§ **SHORT PROBLEM**
Exactly repeat the material, dropping only the pictures.

★ ★ ★

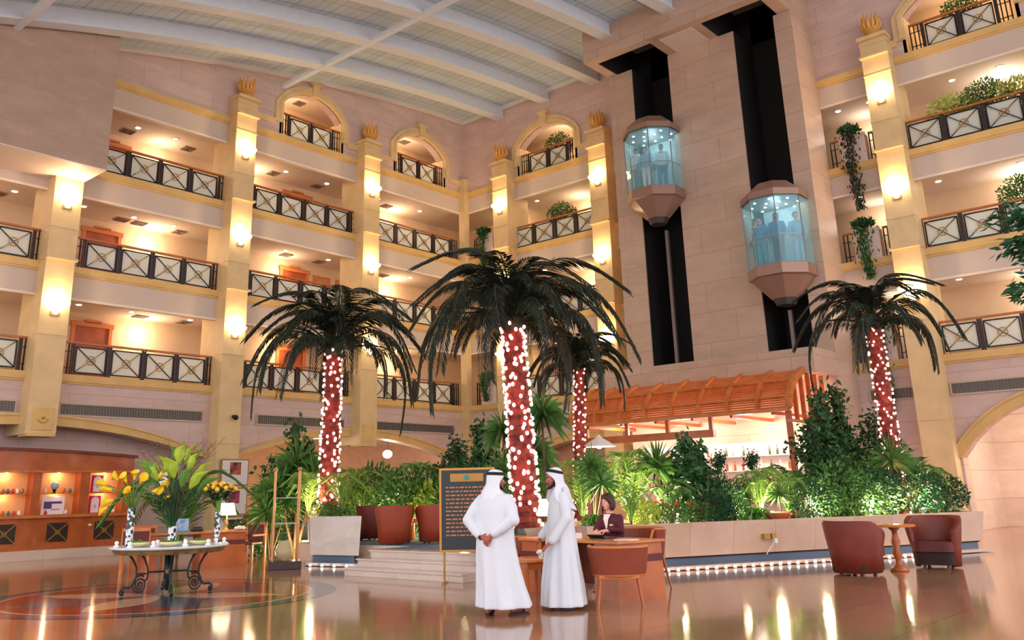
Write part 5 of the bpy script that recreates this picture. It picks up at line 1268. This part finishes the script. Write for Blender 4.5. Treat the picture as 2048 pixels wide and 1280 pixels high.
# ---- receptionist
WM = thing('person', 'person in maroon jacket with dark hair sitting behind the reception desk', 'person', (-16.5, -18.72, 0), R_(184)); WM.scale = (1.06,)*3
mb = MB(); hw = (.13, .0, 1.235); head_shape(mb, hw, R_(-12), .95, .06)
limb(mb, [(0, 0, .56), (.03, 0, .8), (.06, 0, 1.0)], [.14, .12, .11]); limb(mb, [(.07, 0, 1.03), (.1, 0, 1.12), (.115, 0, 1.18)], [.06, .045, .044])
for sd in (-1, 1):
    limb(mb, [(.05, .15*sd, 1.0), (.14, .21*sd, .82), (.37, .07*sd, .835)], [.045, .038, .024]); hand(mb, (.37, .07*sd, .835), (.8, -.35*sd, -.08), (0, 0, 1), .3, -sd, .85)
    limb(mb, [(0, .09*sd, .55), (.36, .1*sd, .56), (.38, .1*sd, .12)], [.085, .065, .038]); limb(mb, [(.36, .1*sd, .05), (.5, .1*sd, .03)], [.035, .022])
o = mb.build('body', mat('skin_fair', (226, 166, 150), .5, var=.04), WM); remesh(o, .0065, 3)
head_bits(WM, hw, R_(-12), .95, None, .06, (176, 60, 70))
JK = mat('maroon_jacket', (84, 26, 40), .75, var=.12)
jb = MB(); jb.loft([ell(z, rx, ry, cx, 0, n=28) for z, rx, ry, cx in ((.52, .17, .2, 0), (.7, .15, .175, .02), (.85, .15, .185, .04), (.97, .135, .19, .055), (1.04, .1, .15, .065), (1.08, .062, .08, .08))])
for sd in (-1, 1): limb(jb, [(.05, .15*sd, 1.005), (.14, .22*sd, .83), (.3, .11*sd, .85)], [.066, .058, .046], 12)
j = jb.build('jacket', JK, WM, smooth=True); remesh(j, .012, 2)
MB().add([(.203, -.045, 1.0), (.203, .045, 1.0), (.2, .0, .82), (.15, -.06, 1.07), (.15, .06, 1.07)], [(0, 1, 2), (0, 3, 4, 1)]).build('blouse', mat('cream_blouse', (236, 230, 226), .7), WM)
MB().box(.2, .212, .06, .12, .9, .925).build('name_badge', mat('gilt_badge', (220, 196, 130), .3), WM)
hb = MB(); T = Matrix.Translation(hw) @ Matrix.Rotation(R_(-12), 4, 'Z'); hb.M = T
hb.ball((-.02, 0, .055), .104, 16, 10, (1.02, .92, .98))
for a in [R_(75)+R_(210)*i/14 for i in range(15)]:
    c_, s_ = math.cos(a), math.sin(a); limb(hb, [(.085*c_-.015, .085*s_, .06), (.1*c_-.018, .093*s_, .0), (.092*c_-.02, .088*s_, -.06), (.07*c_-.02, .072*s_, -.1)], [.026, .027, .025, .016], 8)
limb(hb, [(.05, -.05, .11), (.082, .0, .105), (.075, .06, .08), (.03, .085, .02)], [.018, .02, .02, .018], 8)
h_ = hb.build('hair', mat('auburn_hair', (70, 34, 32), .45, bump=.5, bscale=70), WM, smooth=True); remesh(h_, .009, 2)
sk = MB(); 
for sd in (-1, 1): limb(sk, [(0, .085*sd, .56), (.36, .1*sd, .57), (.38, .1*sd, .14)], [.11, .085, .06])
s2 = sk.build('trousers', JK, WM, smooth=True); remesh(s2, .014, 2)
# ================================================================ plants
G = {k: mat('plant_'+k, c, .45, var=.35, vscale=6, spec=.4) for k, c in {'palm': (50, 58, 44), 'ficus': (48, 88, 44), 'mid': (84, 128, 60), 'bright': (134, 170, 74), 'lime': (184, 204, 70), 'deep': (34, 82, 44), 'fern': (100, 162, 64), 'variegated': (198, 208, 110)}.items()}
TRK = mat('palm_trunk', (150, 58, 46), .8, rgb2=(96, 34, 30), vscale=9, bump=.5, bscale=14); STEM = mat('brown_stem', (96, 72, 48), .8); BULBM = mat('pink_bulb', (255, 226, 220), .4, emit=(255, 176, 164), estr=3.2)
REDF = mat('red_flower', (206, 60, 40), .5, var=.2); TERRA = mat('terracotta', (176, 84, 52), .8, var=.1)
rp = random.Random(21)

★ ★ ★

§ **TASK SOLUTION**
Write part 5 of the bpy script that recreates this picture. It picks up at line 1268. This part finishes the script. Write for Blender 4.5. Treat the picture as 2048 pixels wide and 1280 pixels high.
# ---- receptionist
WM = thing('person', 'person in maroon jacket with dark hair sitting behind the reception desk', 'person', (-16.5, -18.72, 0), R_(184)); WM.scale = (1.06,)*3
mb = MB(); hw = (.13, .0, 1.235); head_shape(mb, hw, R_(-12), .95, .06)
limb(mb, [(0, 0, .56), (.03, 0, .8), (.06, 0, 1.0)], [.14, .12, .11]); limb(mb, [(.07, 0, 1.03), (.1, 0, 1.12), (.115, 0, 1.18)], [.06, .045, .044])
for sd in (-1, 1):
    limb(mb, [(.05, .15*sd, 1.0), (.14, .21*sd, .82), (.37, .07*sd, .835)], [.045, .038, .024]); hand(mb, (.37, .07*sd, .835), (.8, -.35*sd, -.08), (0, 0, 1), .3, -sd, .85)
    limb(mb, [(0, .09*sd, .55), (.36, .1*sd, .56), (.38, .1*sd, .12)], [.085, .065, .038]); limb(mb, [(.36, .1*sd, .05), (.5, .1*sd, .03)], [.035, .022])
o = mb.build('body', mat('skin_fair', (226, 166, 150), .5, var=.04), WM); remesh(o, .0065, 3)
head_bits(WM, hw, R_(-12), .95, None, .06, (176, 60, 70))
JK = mat('maroon_jacket', (84, 26, 40), .75, var=.12)
jb = MB(); jb.loft([ell(z, rx, ry, cx, 0, n=28) for z, rx, ry, cx in ((.52, .17, .2, 0), (.7, .15, .175, .02), (.85, .15, .185, .04), (.97, .135, .19, .055), (1.04, .1, .15, .065), (1.08, .062, .08, .08))])
for sd in (-1, 1): limb(jb, [(.05, .15*sd, 1.005), (.14, .22*sd, .83), (.3, .11*sd, .85)], [.066, .058, .046], 12)
j = jb.build('jacket', JK, WM, smooth=True); remesh(j, .012, 2)
MB().add([(.203, -.045, 1.0), (.203, .045, 1.0), (.2, .0, .82), (.15, -.06, 1.07), (.15, .06, 1.07)], [(0, 1, 2), (0, 3, 4, 1)]).build('blouse', mat('cream_blouse', (236, 230, 226), .7), WM)
MB().box(.2, .212, .06, .12, .9, .925).build('name_badge', mat('gilt_badge', (220, 196, 130), .3), WM)
hb = MB(); T = Matrix.Translation(hw) @ Matrix.Rotation(R_(-12), 4, 'Z'); hb.M = T
hb.ball((-.02, 0, .055), .104, 16, 10, (1.02, .92, .98))
for a in [R_(75)+R_(210)*i/14 for i in range(15)]:
    c_, s_ = math.cos(a), math.sin(a); limb(hb, [(.085*c_-.015, .085*s_, .06), (.1*c_-.018, .093*s_, .0), (.092*c_-.02, .088*s_, -.06), (.07*c_-.02, .072*s_, -.1)], [.026, .027, .025, .016], 8)
limb(hb, [(.05, -.05, .11), (.082, .0, .105), (.075, .06, .08), (.03, .085, .02)], [.018, .02, .02, .018], 8)
h_ = hb.build('hair', mat('auburn_hair', (70, 34, 32), .45, bump=.5, bscale=70), WM, smooth=True); remesh(h_, .009, 2)
sk = MB(); 
for sd in (-1, 1): limb(sk, [(0, .085*sd, .56), (.36, .1*sd, .57), (.38, .1*sd, .14)], [.11, .085, .06])
s2 = sk.build('trousers', JK, WM, smooth=True); remesh(s2, .014, 2)
# ================================================================ plants
G = {k: mat('plant_'+k, c, .45, var=.35, vscale=6, spec=.4) for k, c in {'palm': (50, 58, 44), 'ficus': (48, 88, 44), 'mid': (84, 128, 60), 'bright': (134, 170, 74), 'lime': (184, 204, 70), 'deep': (34, 82, 44), 'fern': (100, 162, 64), 'variegated': (198, 208, 110)}.items()}
TRK = mat('palm_trunk', (150, 58, 46), .8, rgb2=(96, 34, 30), vscale=9, bump=.5, bscale=14); STEM = mat('brown_stem', (96, 72, 48), .8); BULBM = mat('pink_bulb', (255, 226, 220), .4, emit=(255, 176, 164), estr=3.2)
REDF = mat('red_flower', (206, 60, 40), .5, var=.2); TERRA = mat('terracotta', (176, 84, 52), .8, var=.1)
rp = random.Random(21)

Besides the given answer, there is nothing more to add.